Wednesday 9 June 2010 - Filed under Economy + Government + Regulation

It has been maintained by the terminally libertarded that our current economic crisis in America is because of deregulated “Free Market Failures” which has spurned on legions of Demotards screaming for government regulation of the financial sector.  But even as far back as 1999 our current economic woes which started with the housing bubble were accurately predicted as a direct result of government regulation, not because Wall Street bankers were too greedy or a lack of regulations in the finance industry.  Steven A. Holmes via The New York Times in 1999:

In moving, even tentatively, into this new area of lending, Fannie Mae is taking on significantly more risk, which may not pose any difficulties during flush economic times.

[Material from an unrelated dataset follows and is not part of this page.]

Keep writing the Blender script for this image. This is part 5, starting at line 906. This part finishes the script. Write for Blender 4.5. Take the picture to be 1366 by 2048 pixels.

But the government-subsidized corporation may run into trouble in an economic downturn, prompting a government rescue similar to that of the savings and loan industry in the 1980’s.

”From the perspective of many people, including me, this is another thrift industry growing up around us,” said Peter Wallison a resident fellow at the American Enterprise Institute. ”If they fail, the government will have to step up and bail them out the way it stepped up and bailed out the thrift industry.”

When people government understands that artificially messing with free markets, such as mandating that the housing loan industry lend money to those who cannot afford said loan, generally leads to disastrous results perhaps we can better avoid future financial crises in the future.